Kit is a recipient of the prestigious AIGA medal in recognition of his exceptional achievements in the field of graphic design and visual communication. He is a past executive board member of the American Institute of Graphic Arts, a member of the Alliance Graphique Internationale, and has been an Art Center College of Design trustee since 1996.
On February 1st at 6 pm, Terminal presents “Boom!” a live video performance event at the Coup in Clarksville.
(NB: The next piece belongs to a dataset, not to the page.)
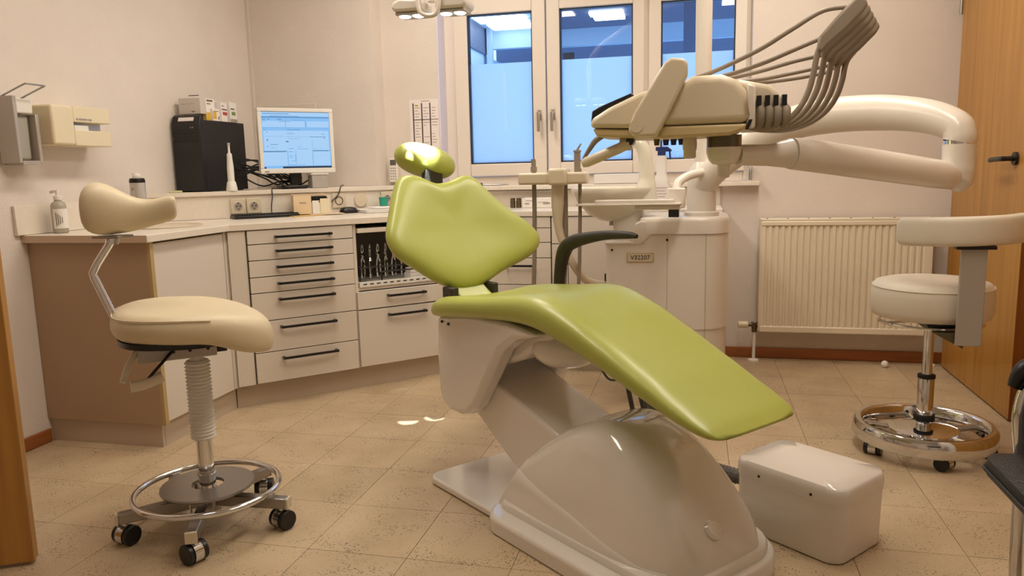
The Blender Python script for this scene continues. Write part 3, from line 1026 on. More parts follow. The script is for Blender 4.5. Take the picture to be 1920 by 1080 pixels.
# ================================================================== DENTAL UNIT (spittoon column, pole and swing arm)
UN = thing('dental_unit', 'cream spittoon column with tall pole and swan-neck swing arm', 'dental unit', (-0.12, 3.64, 0))
def up(name, mb, m, **kw):
    return obj(name, rel(mb, UN), m, UN, **kw)
bo_ = rrect(-0.395, 0.145, 3.45, 3.86, [0.13, 0.10, 0.05, 0.03], 10)
up('column_body', MB().loft([[(x, y, 0.36) for x, y in bo_], [(x, y, 0.742) for x, y in bo_]]), 'unit_white', smooth=50)
bo4 = rrect(-0.13, 0.140, 3.455, 3.855, [0.125, 0.10, 0.05, 0.04], 10)
up('column_foot', MB().loft([[(x, y, 0.004) for x, y in bo4], [(x, y, 0.36) for x, y in bo4]]), 'unit_white', smooth=50)
bo2 = rrect(-0.235, 0.145, 3.4495, 3.86, [0.13, 0.10, 0.05, 0.02], 10)
up('upper_body', MB().loft([[(x, y, 0.742) for x, y in bo2], [(x, y, 0.783) for x, y in bo2]]), 'unit_white', smooth=50)
cvp = [(-0.398, 0.738), (-0.235, 0.738), (-0.187, 0.786), (-0.15, 0.786), (-0.15, 0.83), (-0.235, 0.845), (-0.262, 0.832), (-0.27, 0.80), (-0.278, 0.752), (-0.398, 0.752)]
up('cover_front', MB().prism(cvp, 'y', 3.4455, 3.855), 'unit_white', bevel=0.006, seg=3)
bo3 = rrect(-0.245, 0.149, 3.444, 3.864, [0.13, 0.10, 0.05, 0.04], 10)
def shr(s, z):
    return [(-0.05 + (x + 0.05) * s, 3.65 + (y - 3.65) * s, z) for x, y in bo3]
up('cover_cap', MB().loft([shr(1, 0.785), shr(1, 0.838), shr(0.985, 0.851), shr(0.95, 0.858), shr(0.5, 0.860)]), 'unit_white', smooth=50)
jm = MB()
jm.box(-0.122, -0.1205, 3.4485, 3.4505, 0.37, 0.78)
up('panel_joint', jm, 'kick')
jm = MB()
jm.cyl((0.045, 3.453, 0.02), (0.045, 3.453, 0.783), 0.0018, n=6)
up('panel_joint', jm, 'kick')
sc_ = MB()
for (xx, zz) in ((-0.122, 0.76), (-0.365, 0.715)):
    sc_.cyl((xx, 3.452, zz), (xx, 3.446, zz), 0.005, n=10)
up('screws', sc_, 'screw')
npl = MB()
npl.box(-0.298, -0.180, 3.4455, 3.4505, 0.660, 0.702)
pn = up('name_plate', npl, 'panel_edge', bevel=0.001)
pi_ = MB().box(-0.295, -0.183, 3.4445, 3.4456, 0.6635, 0.6985)
pp = obj('plate_face', rel(pi_, UN), 'unit_cream', pn)
text('lettering', 'V32207', 0.028, 'screw', pn, Matrix.Translation((-0.239 + 0.12, 3.444 - 3.64, 0.681)) @ Matrix.Rotation(rad(90), 4, 'X'))
up('side_switch', MB().box(-0.405, -0.394, 3.50, 3.52, 0.54, 0.60), 'black', bevel=0.002)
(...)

Boom! will feature Charles Woodman, Morgan Higby-Flowers, Aaron Hutcheson, and Barry Jones.
Charles Woodman has been working in the field of Electronic Art for more than twenty years and has been a Professor of Fine Arts at the University of Cincinnati since 1999.
His recent projects have concentrated on the integration of video in live performances, often in collaboration with musicians or dancers, and on the creation of video installations for museums and galleries.
Exhibitions of his work include screenings at the Block Museum of Art in Chicago, the New Interfaces for Musical Expression conference in Vancouver, Canada, the Black Maria Film and Video Festival, Edison, NJ, the American Dance Festival in Raleigh, NC, the San Francisco Cinematheque, and the Museum of Modern Art in New York.
On Friday February 1 at 6 pm Woodman along with Barry Jones, Morgan Higby-Flowers and Aaron Hutchenson will be performing live video at the Coup in Clarksville.
Woodman was founding member of the video performance group viDEO sAVant and is currently working on the design of a new instrument for use in real time performance, a “gesture based interface for real-time control of video playback.”